**EXERCISE:** The lines beneath this instruction, from the first through the one containing "clip(x, y, 30, 3", must be transcribed exactly; no other line belongs in the output.

**DATA:**
*****

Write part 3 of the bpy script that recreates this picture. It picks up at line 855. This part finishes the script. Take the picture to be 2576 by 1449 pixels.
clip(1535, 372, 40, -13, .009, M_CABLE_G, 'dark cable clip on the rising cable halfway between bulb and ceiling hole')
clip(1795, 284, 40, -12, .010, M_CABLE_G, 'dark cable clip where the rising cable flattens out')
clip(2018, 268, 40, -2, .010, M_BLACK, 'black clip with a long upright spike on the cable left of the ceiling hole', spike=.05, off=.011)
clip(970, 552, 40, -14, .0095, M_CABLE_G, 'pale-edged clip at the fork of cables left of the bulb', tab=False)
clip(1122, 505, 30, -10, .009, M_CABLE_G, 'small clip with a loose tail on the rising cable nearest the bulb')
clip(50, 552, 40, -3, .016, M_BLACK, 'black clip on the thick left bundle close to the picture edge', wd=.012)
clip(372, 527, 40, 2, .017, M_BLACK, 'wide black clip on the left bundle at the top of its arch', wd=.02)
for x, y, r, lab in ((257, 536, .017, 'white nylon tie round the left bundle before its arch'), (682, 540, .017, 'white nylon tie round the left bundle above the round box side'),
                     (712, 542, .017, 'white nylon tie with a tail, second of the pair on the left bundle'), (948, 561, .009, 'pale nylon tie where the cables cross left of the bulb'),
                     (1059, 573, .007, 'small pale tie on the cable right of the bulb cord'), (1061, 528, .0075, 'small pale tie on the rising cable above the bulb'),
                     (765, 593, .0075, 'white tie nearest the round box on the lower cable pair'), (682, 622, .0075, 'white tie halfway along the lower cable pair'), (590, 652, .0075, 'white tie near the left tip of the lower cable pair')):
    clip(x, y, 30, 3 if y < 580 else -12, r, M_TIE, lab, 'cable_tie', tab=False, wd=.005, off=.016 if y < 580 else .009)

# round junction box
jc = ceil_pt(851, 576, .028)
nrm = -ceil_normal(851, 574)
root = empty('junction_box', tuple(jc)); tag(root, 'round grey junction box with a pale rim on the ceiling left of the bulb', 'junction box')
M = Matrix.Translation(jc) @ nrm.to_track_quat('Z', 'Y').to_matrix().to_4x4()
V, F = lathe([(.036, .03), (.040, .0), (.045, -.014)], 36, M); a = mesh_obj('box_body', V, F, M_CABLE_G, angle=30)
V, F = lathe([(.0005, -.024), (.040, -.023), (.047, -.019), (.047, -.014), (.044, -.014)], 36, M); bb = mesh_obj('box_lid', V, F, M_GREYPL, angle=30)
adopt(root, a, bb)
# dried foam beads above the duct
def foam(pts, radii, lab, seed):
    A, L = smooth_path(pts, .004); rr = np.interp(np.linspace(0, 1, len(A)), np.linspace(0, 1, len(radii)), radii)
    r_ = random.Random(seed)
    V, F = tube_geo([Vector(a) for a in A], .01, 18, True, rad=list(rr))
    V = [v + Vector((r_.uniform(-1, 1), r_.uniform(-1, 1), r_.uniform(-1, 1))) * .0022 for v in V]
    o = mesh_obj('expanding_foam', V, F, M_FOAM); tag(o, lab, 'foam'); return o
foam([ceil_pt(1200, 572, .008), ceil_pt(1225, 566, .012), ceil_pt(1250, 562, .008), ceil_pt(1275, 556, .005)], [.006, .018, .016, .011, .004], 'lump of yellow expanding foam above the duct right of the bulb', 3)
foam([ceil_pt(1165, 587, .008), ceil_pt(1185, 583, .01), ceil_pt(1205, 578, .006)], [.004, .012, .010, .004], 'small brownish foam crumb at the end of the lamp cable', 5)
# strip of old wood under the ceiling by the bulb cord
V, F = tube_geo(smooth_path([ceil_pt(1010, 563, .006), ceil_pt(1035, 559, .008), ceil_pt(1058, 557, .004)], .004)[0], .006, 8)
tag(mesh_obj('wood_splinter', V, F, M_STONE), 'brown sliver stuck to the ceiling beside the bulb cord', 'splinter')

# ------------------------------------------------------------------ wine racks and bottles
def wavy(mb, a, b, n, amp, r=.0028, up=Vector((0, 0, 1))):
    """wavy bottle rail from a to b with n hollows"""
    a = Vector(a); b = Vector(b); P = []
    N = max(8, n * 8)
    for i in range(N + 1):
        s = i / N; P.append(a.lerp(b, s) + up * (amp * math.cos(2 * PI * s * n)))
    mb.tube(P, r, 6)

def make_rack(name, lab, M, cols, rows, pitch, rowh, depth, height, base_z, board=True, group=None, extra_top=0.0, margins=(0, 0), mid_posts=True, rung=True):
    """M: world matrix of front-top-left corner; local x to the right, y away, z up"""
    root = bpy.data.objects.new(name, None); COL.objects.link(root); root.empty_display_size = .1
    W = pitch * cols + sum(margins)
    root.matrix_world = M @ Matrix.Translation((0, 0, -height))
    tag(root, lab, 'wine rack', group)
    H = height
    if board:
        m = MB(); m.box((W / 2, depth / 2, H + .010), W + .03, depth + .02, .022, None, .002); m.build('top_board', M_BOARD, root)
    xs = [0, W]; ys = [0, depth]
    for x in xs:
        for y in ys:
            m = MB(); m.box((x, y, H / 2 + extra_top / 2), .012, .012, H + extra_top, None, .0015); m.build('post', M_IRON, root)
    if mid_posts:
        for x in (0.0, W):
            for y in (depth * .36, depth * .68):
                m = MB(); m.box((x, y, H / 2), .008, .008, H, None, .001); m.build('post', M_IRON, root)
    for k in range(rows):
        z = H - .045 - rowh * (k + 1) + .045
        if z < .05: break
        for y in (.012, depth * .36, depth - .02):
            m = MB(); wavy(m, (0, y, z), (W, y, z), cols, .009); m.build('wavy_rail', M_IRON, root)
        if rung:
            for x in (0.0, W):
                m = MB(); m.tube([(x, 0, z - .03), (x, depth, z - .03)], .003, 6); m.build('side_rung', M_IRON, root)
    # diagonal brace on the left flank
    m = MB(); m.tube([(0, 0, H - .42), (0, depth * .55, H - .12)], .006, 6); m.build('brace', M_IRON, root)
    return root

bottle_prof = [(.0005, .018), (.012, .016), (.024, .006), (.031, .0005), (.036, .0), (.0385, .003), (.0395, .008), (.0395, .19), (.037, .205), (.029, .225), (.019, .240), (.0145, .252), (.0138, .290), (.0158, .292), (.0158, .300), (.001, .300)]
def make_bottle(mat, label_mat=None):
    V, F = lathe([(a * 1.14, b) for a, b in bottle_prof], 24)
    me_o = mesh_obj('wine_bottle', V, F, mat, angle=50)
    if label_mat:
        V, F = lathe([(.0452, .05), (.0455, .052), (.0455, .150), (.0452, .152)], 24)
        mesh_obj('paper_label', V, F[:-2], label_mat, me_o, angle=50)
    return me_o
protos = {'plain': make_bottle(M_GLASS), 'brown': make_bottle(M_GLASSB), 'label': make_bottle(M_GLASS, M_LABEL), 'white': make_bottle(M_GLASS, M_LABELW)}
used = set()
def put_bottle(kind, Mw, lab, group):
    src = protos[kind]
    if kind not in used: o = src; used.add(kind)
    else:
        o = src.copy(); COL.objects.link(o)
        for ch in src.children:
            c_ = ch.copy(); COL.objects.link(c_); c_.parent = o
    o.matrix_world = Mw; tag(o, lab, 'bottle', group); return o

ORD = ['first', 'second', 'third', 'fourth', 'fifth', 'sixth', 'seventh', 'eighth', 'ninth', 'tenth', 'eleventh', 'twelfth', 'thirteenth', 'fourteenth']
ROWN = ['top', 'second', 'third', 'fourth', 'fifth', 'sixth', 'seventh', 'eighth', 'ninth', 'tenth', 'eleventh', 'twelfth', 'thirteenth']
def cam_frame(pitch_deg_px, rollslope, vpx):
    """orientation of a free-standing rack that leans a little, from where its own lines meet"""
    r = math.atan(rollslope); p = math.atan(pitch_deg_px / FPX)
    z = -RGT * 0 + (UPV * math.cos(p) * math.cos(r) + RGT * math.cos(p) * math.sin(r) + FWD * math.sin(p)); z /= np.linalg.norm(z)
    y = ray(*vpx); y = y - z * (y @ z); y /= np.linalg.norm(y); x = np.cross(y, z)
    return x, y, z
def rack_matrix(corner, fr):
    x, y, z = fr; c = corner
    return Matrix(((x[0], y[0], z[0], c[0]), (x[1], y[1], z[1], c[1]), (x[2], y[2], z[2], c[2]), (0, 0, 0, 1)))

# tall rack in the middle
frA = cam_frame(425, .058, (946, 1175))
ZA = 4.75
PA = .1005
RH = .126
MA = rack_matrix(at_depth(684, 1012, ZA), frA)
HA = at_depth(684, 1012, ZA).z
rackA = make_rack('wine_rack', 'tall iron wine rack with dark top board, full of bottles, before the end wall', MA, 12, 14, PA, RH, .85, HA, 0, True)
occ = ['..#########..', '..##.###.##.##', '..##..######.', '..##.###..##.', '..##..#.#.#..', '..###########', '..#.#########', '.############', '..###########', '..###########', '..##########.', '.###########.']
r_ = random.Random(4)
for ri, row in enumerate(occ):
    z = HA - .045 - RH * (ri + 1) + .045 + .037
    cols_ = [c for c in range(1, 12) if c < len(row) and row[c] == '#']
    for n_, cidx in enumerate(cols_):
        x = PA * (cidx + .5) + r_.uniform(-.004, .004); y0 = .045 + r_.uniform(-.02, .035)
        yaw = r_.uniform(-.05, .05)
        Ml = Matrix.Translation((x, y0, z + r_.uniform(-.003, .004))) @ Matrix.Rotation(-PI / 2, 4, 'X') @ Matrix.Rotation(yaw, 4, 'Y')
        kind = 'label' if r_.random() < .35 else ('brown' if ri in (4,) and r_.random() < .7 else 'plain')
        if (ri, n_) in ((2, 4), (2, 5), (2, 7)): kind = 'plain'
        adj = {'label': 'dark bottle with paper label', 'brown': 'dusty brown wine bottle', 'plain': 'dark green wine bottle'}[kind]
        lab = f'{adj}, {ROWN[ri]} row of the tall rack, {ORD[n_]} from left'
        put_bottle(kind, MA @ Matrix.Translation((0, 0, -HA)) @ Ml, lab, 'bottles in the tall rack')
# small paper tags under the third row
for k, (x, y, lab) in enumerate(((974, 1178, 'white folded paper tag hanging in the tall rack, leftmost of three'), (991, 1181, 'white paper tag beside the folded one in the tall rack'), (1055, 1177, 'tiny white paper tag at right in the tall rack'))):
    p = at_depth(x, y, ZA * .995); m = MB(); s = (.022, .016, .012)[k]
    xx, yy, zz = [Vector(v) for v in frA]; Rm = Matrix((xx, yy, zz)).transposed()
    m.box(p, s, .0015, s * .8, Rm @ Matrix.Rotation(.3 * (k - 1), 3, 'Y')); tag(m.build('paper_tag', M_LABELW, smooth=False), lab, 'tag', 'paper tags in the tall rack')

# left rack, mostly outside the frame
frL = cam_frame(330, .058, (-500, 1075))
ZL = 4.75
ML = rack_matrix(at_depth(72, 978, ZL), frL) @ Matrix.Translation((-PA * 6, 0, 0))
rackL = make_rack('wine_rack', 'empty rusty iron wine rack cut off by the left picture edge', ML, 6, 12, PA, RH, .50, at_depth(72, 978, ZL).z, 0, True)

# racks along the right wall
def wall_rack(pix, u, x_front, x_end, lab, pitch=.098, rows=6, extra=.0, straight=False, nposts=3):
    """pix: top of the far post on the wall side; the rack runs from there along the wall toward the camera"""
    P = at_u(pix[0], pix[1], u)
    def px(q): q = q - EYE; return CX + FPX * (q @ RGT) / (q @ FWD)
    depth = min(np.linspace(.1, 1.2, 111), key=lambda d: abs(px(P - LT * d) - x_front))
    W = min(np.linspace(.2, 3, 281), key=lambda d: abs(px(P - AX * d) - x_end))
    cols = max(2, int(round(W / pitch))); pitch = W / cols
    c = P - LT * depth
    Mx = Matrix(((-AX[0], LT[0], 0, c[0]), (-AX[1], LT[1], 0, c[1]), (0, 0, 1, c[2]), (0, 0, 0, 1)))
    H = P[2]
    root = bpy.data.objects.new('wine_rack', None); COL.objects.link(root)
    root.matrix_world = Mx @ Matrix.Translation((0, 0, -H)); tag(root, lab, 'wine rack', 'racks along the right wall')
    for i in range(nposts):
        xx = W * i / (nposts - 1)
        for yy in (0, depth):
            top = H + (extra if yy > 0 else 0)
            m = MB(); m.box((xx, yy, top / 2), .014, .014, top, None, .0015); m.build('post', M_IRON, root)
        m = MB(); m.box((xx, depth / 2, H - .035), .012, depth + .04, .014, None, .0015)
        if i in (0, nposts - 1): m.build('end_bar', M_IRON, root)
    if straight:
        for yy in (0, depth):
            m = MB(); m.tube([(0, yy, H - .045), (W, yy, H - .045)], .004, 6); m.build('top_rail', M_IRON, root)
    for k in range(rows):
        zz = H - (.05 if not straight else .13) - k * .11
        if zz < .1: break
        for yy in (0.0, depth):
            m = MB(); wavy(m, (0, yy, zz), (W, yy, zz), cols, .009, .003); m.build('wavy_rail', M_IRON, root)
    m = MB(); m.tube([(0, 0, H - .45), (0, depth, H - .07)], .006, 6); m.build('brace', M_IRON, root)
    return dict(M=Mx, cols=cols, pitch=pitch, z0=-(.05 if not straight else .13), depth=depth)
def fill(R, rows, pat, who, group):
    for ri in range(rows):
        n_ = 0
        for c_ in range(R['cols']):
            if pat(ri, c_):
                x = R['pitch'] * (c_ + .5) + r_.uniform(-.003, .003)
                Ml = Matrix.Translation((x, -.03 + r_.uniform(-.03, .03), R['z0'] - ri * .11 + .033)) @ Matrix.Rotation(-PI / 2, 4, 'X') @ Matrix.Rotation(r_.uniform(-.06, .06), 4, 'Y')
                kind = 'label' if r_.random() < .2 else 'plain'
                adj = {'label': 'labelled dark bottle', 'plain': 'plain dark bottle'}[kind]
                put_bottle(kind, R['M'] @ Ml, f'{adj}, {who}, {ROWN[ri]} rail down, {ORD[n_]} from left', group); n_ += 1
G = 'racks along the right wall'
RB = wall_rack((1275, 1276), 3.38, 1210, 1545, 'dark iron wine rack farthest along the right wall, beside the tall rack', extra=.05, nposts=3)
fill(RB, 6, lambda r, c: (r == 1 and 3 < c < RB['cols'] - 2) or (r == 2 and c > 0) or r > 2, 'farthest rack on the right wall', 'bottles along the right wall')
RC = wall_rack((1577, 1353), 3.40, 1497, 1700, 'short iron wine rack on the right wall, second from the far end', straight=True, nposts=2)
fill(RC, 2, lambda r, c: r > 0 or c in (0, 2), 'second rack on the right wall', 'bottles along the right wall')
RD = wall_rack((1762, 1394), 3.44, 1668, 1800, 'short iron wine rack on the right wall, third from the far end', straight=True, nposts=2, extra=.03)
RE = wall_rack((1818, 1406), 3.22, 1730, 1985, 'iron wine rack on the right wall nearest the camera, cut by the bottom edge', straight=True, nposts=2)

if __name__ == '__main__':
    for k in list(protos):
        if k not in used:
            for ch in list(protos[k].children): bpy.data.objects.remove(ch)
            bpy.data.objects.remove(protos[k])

*****

**RESPONSE TO THIS EXERCISE:**
Write part 3 of the bpy script that recreates this picture. It picks up at line 855. This part finishes the script. Take the picture to be 2576 by 1449 pixels.
clip(1535, 372, 40, -13, .009, M_CABLE_G, 'dark cable clip on the rising cable halfway between bulb and ceiling hole')
clip(1795, 284, 40, -12, .010, M_CABLE_G, 'dark cable clip where the rising cable flattens out')
clip(2018, 268, 40, -2, .010, M_BLACK, 'black clip with a long upright spike on the cable left of the ceiling hole', spike=.05, off=.011)
clip(970, 552, 40, -14, .0095, M_CABLE_G, 'pale-edged clip at the fork of cables left of the bulb', tab=False)
clip(1122, 505, 30, -10, .009, M_CABLE_G, 'small clip with a loose tail on the rising cable nearest the bulb')
clip(50, 552, 40, -3, .016, M_BLACK, 'black clip on the thick left bundle close to the picture edge', wd=.012)
clip(372, 527, 40, 2, .017, M_BLACK, 'wide black clip on the left bundle at the top of its arch', wd=.02)
for x, y, r, lab in ((257, 536, .017, 'white nylon tie round the left bundle before its arch'), (682, 540, .017, 'white nylon tie round the left bundle above the round box side'),
                     (712, 542, .017, 'white nylon tie with a tail, second of the pair on the left bundle'), (948, 561, .009, 'pale nylon tie where the cables cross left of the bulb'),
                     (1059, 573, .007, 'small pale tie on the cable right of the bulb cord'), (1061, 528, .0075, 'small pale tie on the rising cable above the bulb'),
                     (765, 593, .0075, 'white tie nearest the round box on the lower cable pair'), (682, 622, .0075, 'white tie halfway along the lower cable pair'), (590, 652, .0075, 'white tie near the left tip of the lower cable pair')):
    clip(x, y, 30, 3 if y < 580 else -12, r, M_TIE, lab, 'cable_tie', tab=False, wd=.005, off=.016 if y < 580 else .009)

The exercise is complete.